A perpetually troubled government agency notorious for its egregious spending sprees and dire financial woes has been ordered by a federal court to pay an artist millions of dollars for copyright infringement.
Even for the beleaguered U.S. Postal Service (USPS), a bastion of mismanagement, this appears to be a new low. The settlement and legal costs accrued during years of litigation could have easily been avoided if the scandal-plagued agency wasn’t so negligent.
The USPS knowingly featured an artist’s modified replica of the Statue of Liberty on a stamp rather than the original on Liberty Island in New York Harbor. It wasn’t a mistake, but rather typical USPS carelessness. The copy was created by a sculptor named Robert Davidson for a Las Vegas casino. The artist reportedly softened the famous American icon’s face in the casino version by using a picture of his mother-in-law.

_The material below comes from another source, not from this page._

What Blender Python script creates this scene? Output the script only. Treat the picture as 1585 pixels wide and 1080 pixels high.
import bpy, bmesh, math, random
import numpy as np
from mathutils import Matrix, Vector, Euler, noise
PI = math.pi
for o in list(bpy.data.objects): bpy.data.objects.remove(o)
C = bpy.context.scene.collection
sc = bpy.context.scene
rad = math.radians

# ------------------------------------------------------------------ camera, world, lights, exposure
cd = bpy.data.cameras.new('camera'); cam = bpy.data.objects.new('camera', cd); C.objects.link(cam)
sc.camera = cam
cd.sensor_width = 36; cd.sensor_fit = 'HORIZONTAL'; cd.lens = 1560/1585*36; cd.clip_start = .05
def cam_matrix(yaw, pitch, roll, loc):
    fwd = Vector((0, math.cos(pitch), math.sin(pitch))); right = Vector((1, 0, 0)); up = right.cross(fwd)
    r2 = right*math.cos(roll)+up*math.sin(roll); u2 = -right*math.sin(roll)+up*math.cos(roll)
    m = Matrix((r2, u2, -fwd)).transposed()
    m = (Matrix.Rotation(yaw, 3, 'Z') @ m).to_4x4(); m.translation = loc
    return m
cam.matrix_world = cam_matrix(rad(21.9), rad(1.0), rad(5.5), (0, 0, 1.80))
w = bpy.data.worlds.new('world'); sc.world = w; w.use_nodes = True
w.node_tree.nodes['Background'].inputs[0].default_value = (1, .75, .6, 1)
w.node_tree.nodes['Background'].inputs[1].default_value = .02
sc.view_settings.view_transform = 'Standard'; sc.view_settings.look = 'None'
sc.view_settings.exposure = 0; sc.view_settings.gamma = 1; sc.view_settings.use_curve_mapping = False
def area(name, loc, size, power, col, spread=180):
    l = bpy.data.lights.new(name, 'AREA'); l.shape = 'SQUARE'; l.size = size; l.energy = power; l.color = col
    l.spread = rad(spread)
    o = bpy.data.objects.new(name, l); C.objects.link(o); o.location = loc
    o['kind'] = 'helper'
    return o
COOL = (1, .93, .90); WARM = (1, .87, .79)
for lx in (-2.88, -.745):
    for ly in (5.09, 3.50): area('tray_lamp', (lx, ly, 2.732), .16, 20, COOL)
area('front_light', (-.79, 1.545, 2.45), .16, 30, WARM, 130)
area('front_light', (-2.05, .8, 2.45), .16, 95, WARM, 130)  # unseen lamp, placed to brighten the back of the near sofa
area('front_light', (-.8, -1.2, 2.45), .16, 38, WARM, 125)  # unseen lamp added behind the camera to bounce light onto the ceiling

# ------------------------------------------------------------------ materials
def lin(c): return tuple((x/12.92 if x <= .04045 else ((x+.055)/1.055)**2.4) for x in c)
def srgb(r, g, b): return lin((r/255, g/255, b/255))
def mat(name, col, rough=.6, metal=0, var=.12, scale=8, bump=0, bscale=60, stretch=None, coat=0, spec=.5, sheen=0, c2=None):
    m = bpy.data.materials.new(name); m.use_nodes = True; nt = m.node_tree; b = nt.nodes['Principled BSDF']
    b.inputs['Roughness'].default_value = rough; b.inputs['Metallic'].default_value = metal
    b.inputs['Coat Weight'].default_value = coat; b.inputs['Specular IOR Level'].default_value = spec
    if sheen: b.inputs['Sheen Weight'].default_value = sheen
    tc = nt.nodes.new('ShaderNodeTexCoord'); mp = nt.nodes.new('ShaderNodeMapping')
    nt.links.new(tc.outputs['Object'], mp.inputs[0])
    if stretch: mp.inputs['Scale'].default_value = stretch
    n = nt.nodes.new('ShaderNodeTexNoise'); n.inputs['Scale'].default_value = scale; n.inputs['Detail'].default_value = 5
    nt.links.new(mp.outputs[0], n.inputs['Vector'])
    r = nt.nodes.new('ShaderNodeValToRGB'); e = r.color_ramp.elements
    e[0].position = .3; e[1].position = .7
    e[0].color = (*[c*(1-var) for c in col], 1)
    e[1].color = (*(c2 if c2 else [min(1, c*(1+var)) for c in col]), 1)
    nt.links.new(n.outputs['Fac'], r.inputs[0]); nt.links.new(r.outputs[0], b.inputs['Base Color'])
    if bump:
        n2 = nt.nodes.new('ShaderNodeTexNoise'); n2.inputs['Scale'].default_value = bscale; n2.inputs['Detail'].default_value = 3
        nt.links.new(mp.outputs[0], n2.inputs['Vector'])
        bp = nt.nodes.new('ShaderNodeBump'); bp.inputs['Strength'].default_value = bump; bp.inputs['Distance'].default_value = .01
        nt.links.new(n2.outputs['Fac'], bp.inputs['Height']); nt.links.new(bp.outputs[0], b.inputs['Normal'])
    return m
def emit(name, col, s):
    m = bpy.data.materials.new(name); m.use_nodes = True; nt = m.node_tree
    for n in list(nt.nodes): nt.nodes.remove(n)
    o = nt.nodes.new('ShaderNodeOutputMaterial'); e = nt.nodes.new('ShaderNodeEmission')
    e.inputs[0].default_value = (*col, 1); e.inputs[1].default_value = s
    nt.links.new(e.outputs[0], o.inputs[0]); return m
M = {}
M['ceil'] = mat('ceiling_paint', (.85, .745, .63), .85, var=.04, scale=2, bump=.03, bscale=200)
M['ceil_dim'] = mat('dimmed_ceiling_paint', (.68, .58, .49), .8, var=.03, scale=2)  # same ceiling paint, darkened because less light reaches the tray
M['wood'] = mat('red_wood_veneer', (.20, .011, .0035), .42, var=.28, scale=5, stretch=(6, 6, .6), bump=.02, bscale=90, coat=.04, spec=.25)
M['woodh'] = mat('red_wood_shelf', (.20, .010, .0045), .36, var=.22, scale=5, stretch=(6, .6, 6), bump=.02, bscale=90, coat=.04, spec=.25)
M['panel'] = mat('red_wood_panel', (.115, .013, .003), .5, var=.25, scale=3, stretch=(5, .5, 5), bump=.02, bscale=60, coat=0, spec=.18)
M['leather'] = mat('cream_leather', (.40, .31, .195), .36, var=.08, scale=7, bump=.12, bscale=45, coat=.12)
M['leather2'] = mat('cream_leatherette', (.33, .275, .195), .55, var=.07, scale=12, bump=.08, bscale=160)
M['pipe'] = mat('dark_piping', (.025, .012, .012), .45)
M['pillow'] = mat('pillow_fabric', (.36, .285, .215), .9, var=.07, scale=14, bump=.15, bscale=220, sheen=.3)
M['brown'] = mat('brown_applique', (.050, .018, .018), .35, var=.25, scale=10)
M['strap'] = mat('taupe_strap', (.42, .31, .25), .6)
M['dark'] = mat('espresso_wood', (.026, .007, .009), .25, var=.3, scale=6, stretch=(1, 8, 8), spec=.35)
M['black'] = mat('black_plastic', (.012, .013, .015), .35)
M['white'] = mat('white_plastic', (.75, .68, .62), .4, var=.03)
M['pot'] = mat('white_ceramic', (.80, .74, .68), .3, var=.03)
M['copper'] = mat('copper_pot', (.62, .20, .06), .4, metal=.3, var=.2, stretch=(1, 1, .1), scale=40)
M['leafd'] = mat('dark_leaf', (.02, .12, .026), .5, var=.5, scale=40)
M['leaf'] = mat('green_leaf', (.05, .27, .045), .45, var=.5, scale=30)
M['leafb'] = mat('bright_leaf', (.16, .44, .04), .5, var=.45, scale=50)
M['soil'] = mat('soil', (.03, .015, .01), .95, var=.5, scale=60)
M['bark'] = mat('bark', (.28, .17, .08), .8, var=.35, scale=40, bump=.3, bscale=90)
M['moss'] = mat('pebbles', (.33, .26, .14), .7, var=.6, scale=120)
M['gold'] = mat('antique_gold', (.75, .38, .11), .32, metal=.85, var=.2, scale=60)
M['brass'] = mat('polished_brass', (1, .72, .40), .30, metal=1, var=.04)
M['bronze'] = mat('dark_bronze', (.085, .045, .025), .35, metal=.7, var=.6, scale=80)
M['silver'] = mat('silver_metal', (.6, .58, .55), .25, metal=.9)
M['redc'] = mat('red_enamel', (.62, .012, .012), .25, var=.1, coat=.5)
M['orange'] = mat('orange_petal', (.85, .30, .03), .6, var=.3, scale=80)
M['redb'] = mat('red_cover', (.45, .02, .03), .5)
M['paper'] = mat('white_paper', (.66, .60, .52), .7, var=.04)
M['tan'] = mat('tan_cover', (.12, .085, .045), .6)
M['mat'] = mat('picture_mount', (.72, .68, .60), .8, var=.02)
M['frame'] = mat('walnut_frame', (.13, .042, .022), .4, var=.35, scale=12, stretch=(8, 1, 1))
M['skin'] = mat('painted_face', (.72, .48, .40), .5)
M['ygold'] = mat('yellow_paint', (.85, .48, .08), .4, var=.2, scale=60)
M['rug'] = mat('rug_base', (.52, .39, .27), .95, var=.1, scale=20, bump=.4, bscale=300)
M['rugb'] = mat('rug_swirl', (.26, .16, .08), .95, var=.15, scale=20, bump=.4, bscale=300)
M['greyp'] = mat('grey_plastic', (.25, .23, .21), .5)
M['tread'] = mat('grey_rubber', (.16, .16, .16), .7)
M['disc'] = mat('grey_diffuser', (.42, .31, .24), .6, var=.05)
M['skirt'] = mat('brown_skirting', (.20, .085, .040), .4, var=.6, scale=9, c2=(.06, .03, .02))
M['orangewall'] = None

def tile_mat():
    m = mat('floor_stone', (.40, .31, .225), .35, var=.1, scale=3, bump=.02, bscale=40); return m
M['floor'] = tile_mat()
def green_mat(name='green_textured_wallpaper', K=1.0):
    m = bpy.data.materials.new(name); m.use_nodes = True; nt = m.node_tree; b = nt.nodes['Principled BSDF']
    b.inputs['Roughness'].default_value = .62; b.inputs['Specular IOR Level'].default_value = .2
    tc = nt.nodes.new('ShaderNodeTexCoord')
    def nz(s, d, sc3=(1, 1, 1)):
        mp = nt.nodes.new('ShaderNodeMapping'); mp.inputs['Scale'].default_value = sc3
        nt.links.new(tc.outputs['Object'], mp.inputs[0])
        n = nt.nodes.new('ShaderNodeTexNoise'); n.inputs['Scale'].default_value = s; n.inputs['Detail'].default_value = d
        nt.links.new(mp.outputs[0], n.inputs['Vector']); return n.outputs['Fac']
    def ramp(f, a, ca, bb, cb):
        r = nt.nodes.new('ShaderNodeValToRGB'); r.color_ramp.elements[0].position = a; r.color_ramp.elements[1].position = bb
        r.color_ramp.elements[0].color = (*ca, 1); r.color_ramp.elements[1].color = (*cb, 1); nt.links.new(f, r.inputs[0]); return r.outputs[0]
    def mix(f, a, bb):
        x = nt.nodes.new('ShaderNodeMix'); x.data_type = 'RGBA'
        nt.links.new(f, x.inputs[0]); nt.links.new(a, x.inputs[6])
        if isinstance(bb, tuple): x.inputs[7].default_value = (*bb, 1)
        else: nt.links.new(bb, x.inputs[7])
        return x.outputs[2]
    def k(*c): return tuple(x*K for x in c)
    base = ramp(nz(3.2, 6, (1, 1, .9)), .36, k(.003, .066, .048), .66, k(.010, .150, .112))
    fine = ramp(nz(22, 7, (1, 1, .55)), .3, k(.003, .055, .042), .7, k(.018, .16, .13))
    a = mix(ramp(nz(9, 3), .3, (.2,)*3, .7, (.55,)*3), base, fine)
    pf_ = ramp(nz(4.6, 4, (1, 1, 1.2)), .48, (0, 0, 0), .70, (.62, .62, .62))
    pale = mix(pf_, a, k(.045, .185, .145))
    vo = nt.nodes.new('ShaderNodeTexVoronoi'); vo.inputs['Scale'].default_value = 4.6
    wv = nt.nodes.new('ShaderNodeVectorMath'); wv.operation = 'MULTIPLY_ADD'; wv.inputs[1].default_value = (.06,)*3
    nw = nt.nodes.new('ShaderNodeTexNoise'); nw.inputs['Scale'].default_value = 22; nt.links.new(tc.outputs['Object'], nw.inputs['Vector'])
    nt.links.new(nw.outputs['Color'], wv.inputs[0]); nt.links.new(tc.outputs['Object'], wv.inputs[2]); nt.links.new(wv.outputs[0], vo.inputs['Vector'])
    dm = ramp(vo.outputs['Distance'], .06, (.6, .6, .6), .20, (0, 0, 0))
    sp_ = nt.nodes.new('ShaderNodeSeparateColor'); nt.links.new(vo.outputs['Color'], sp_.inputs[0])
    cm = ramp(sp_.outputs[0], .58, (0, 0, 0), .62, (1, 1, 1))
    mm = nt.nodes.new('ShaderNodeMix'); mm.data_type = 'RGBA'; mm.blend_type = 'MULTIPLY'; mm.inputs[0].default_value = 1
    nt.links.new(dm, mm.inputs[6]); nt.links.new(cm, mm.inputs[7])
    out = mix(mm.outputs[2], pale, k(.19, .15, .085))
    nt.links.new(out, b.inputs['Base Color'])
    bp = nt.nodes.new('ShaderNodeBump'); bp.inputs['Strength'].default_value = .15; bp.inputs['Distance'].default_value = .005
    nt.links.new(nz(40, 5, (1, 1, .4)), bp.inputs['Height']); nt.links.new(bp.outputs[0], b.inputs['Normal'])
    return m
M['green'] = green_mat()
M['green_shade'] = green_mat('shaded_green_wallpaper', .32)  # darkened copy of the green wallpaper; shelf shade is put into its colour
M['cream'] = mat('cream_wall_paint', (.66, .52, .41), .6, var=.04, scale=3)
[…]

When the USPS launched the forever stamp in 2011, it was obvious to many that it illustrated the modified artist’s version and not the original statue, which was a gift of friendship from France to the United States and is considered a universal symbol of freedom and democracy. In 2013 the artist sued for copyright infringement.
The USPS asserted that Davidson had no copyright over an iconic symbol, even though it was an artistically modified version of the original that makes it unique. The government made a killing—about $70 million—selling the Statue of Liberty stamp but insisted it owed the artist nothing. The United States Court of Federal Claims, which hears private monetary claims against the government, disagreed blasting the USPS for offering neither public attribution nor apology for using the artist’s work.
The court determined that Davidson’s replica of the Statue of Liberty is an original sculpture protected by copyright laws and recently ordered the USPS to pay him $3.5 million for royalties he would have made had he negotiated a license with the agency. “A comparison of the two faces unmistakably shows that they are different,” the court order states. “We agree that Mr. Davidson’s statue evokes a softer and more feminine appeal. The eyes are different, the jaw line is less massive and the whole face is more rounded.”
Profiting from an artist’s stolen work is simply the latest of many transgressions committed by the USPS in recent years. Judicial Watch has reported extensively on the USPS’s ongoing troubles and monstrous financial problems. In two recent quarters the USPS reported that it lost an eye-popping $1.9 billion and $1.5 billion despite an operating revenue increase. On the heels of that astounding news, a federal audit slammed the USPS for blowing the opportunity to save nearly $22 million had it bothered to maintain its fleet of vehicles more efficiently.
A few years before that the USPS blew hundreds of thousands of dollars on professional sports tickets, booze and fancy meals while it claimed to be crippled by an $8.3 billion deficit. The items were purchased by USPS managers and employees with special charge cards issued to U.S. government agencies. These serious blunders are par for the course at the nation’s postal agency, which simply turns to Congress—and taxpayers—for bailouts whenever it digs a hole for itself.
The USPS’s top executives have also been found to receive illegally high salary and compensation packages that should outrage American taxpayers. A USPS Inspector General report disclosed that at least three USPS officers made more than the legal compensation limit for their respective work category in recent years. At the time two former USPS officials were set to collect monstrous “deferred executive retention bonuses”—former Postmaster General John Potter $786,301 and former Chief Information Officer Ross Philo $642,999—while the agency was billions in the red.